Homeowner associations, also known as HOAs, are formed as part of the development process in many U.S. housing developments. Initially controlled by the developers, they are typically passed along to community control by the neighborhood's homeowners at some point during the build-out and sale of the community's homes. Depending on the state, HOAs may be subject to official regulation and a highly developed common law tradition, or may operate with few restrictions and little oversight. In South Carolina, according to a series of reports in the Myrtle Beach Sun News published under the general heading "HOA Life," HOAs have considerable power and not much accountability—and that's causing complaints from some homeowners (see: "Group of six is raising numerous issues at Azalea Lakes," "'I know you won't believe this'," "Being labeled a complainer could be something to celebrate," and "A spreading mantra: 'There ought to be a law'," all by Steve Jones).

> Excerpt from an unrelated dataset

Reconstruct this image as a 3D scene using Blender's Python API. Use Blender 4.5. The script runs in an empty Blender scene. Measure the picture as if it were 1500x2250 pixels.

Complaints are widespread, the Sun Times notes—but, the paper says, there's also a case to be made that most complaints come from a relatively small handful of persistent malcontents. Still, the complainers may have a point. The paper cites the example of Jean Cavanaugh and Jan Benton, residents of a Myrtle Beach community called Azalea Lakes, who are identified as complainers by HOA managers. But is their beef legitimate? "They say, for instance, that the homeowners association meets privately and that getting information on those meetings can be next to impossible," the paper reports. "They also said the association has not been forthcoming with the development's financial records, and when some are issued, they couldn't possibly be right."

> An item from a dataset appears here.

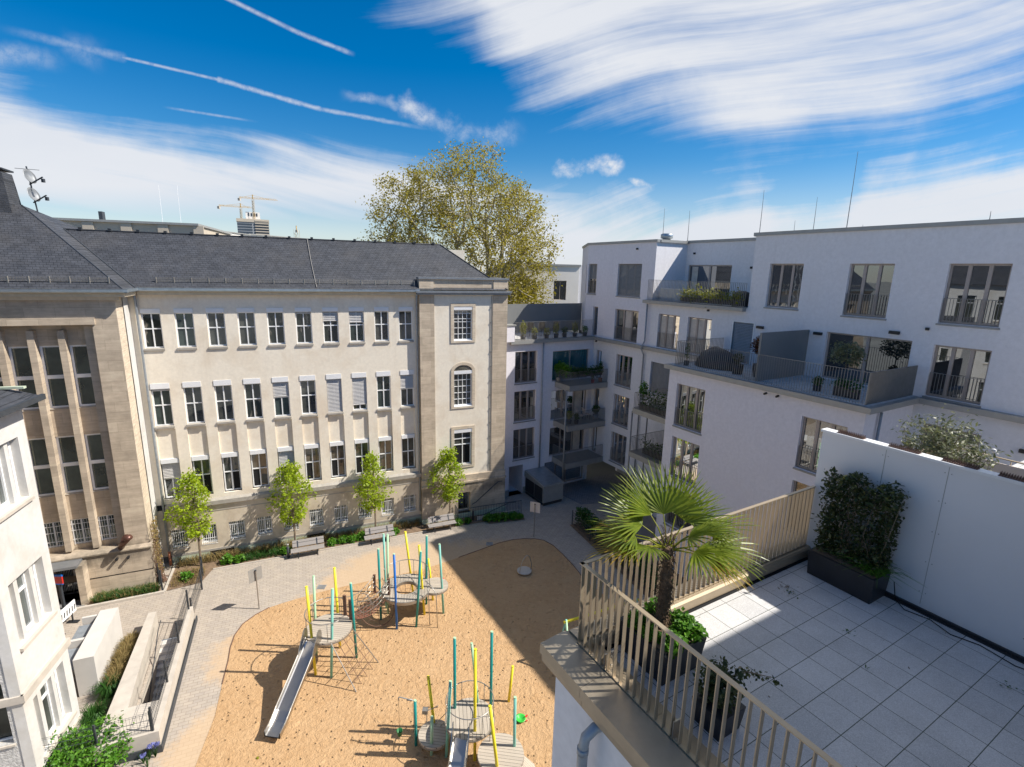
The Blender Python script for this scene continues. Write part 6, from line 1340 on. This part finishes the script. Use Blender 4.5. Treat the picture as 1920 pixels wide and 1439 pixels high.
def chair(loc, rz, lab, grp, mat='dark', sc_=1.0):
    t = thing('chair', lab, 'chair', (0, 0, 0), 0, grp)
    part(MB().box(XY, -.24, .24, -.24, .24, .42, .46), 'seat', MT[mat], t); part(MB().hexa([(-.24, .22, .46), (.24, .22, .46), (.24, .25, .46), (-.24, .25, .46), (-.24, .32, .95), (.24, .32, .95), (.24, .35, .95), (-.24, .35, .95)]), 'backrest', MT[mat], t)
    for x in (-.21, .21):
        for y in (-.21, .21): part(MB().tube([(x, y, 0), (x, y, .42)], .015, 5), 'leg', MT['darkmetal'], t)
    t.location = loc; t.rotation_euler = (0, 0, rz); t.scale = (sc_,)*3; return t
c0_ = chair(FB(21.4, 33.9, 12.26), -.53, 'left of three dark chairs before the grey screen on the far terrace', 'dark chairs on the far terrace', 'dark', 1.1)
dup(c0_, None, FB(22.5, 33.9, 12.26), None, 'middle of three dark chairs before the grey screen on the far terrace'); dup(c0_, None, FB(23.9, 33.9, 12.26), None, 'right of three dark chairs before the grey screen on the far terrace')
c1_ = chair(FB(24.6, 30.9, 5.72), 1.2, 'left folding chair on the middle corner balcony', 'chairs on the middle corner balcony', 'cloth'); dup(c1_, None, FB(25.3, 31.0, 5.72), 1.9, 'right folding chair on the middle corner balcony')
PL = [(19.9, 1.2, 'lf_yellow', 'tall feathery yellow-green plant behind the far terrace railing, leftmost'), (20.9, .6, 'lf_yellow', 'thin upright plant behind the far terrace railing, second'), (22.0, .55, 'lf_yellow', 'round yellow-green bush low behind the far terrace railing, centre'), (22.9, .95, 'lf_yellow', 'big yellow-green bush behind the far terrace railing, under the chairs'), (23.7, .6, 'lf_balcony', 'dark green narrow plant behind the far terrace railing'), (24.7, 1.0, 'lf_yellow', 'upright yellow-green plant behind the far terrace railing, right part'), (25.7, .6, 'lf_bright', 'low green plant behind the far terrace railing, at the house corner')]
for s, h, mt, lab in PL: potted('potted_plant', lab, 'plant', FB(s, 32.25, 12.26), (.2, .3), None, int(420*h), .11, mt, (.26, .26, .5*h), .45*h, 'dark', 'plants behind the far terrace railing')
trough('balcony_plants', 'lush green plants on the upper recessed balcony', FB(23.6, 20.6, 0), FB(23.6, 23.4, 0), 8.7, 1300, .12, 'lf_balcony', .95, .3)
potted('potted_shrub', 'tall oleander at the outer corner of the upper recessed balcony', 'plant', FB(23.7, 23.4, 8.66), (.2, .4), None, 420, .12, 'lf_bright', (.3, .3, .6), .9, 'dark', bgrp)
trough('balcony_plants', 'row of plants in boxes on the lower recessed balcony', FB(23.9, 21.5, 0), FB(23.9, 23.2, 0), 5.66, 450, .11, 'lf_balcony', .6, .35)
potted('potted_plant', 'plant in black pot at the wall of the lower recessed balcony', 'plant', FB(23.8, 20.6, 5.66), (.25, .6), None, 120, .1, 'lf_balcony', (.2, .2, .2), .2, 'dark', bgrp)
# loggia furniture
sf = thing('sofa', 'grey outdoor sofa on the top loggia', 'sofa', FB(27.3, 24.6, 15.48))
part(MB().box(FB, 27.0, 27.8, 23.6, 25.6, 15.48, 15.9), 'base', MT['sofa'], sf); part(MB().box(FB, 26.75, 26.99, 23.6, 25.6, 15.48, 16.3), 'backrest', MT['sofa'], sf); part(MB().box(FB, 27.0, 27.8, 25.61, 25.8, 15.48, 16.15), 'armrest', MT['sofa'], sf)
cv = thing('covered_grill', 'dark covered grill at the right end of the top loggia', 'cover', FB(27.2, 19.6, 15.48)); part(MB().lathe(FB(27.2, 19.6, 15.48), [(.5, 0), (.52, .5), (.45, .8), (.2, .9), (0, .9)], 12), 'cover', MT['dark'], cv, True)
trough('loggia_plants', 'yellow-green plants hanging over the railing of the top loggia', FB(26.45, 19.0, 0), FB(26.45, 23.4, 0), 15.55, 1600, .12, 'lf_yellow', .6, .3, 'plants of the top loggia', .12)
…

Or there's the issue raised by Steve Houser, a resident of the Glenmoor development near Conway, South Carolina. "Houser's main complaint is the power that South Carolina gives to a subdivision's developer, known legally as a declarant," reports the Sun News. "He wouldn't have bought in Glenmoor if he'd seen copies of the master document and covenants and codicils prior to closing. They said the developer would have nine votes on community matters while residents had just one. For Houser, that doesn't work, especially when the residents collectively have a greater financial stake in the development than does the developer."

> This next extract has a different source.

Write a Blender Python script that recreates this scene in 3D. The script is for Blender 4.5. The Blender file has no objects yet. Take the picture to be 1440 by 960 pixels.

"To me it's unfathomable how much power developers have," says Houser.

Homeowner complaints fall into a handful of typical categories, county and state officials told the paper:
"--They don't like seeing the association's costs, and therefore their dues, go up for no logical reason.
--They don't like the nearly dictatorial powers developers have over their property, and by extension, them. 
--They feel that favoritism is shown to some residents while others may face retribution for speaking out. 
--They think that their association boards or declarants are not acting legally and they have no recourse but to hire an attorney to file a civil lawsuit. 
--They can't get information about the association's finances. 
--Their boards meet and make decisions in private. 
--They can't get minutes of meetings."

One use a homeowner association can make of its powers in South Carolina is Stifling dissent. Reports the Sun News: "Because of questions, the Azalea Lakes board said Benton and other residents were harassing them. The board didn't like hearing the same questions repeatedly and adopted a rule that forbids harassment of board members. Harassing is defined as 'to annoy persistently.' The board decides who steps over the line and may issue a $50 fine for each occurrence."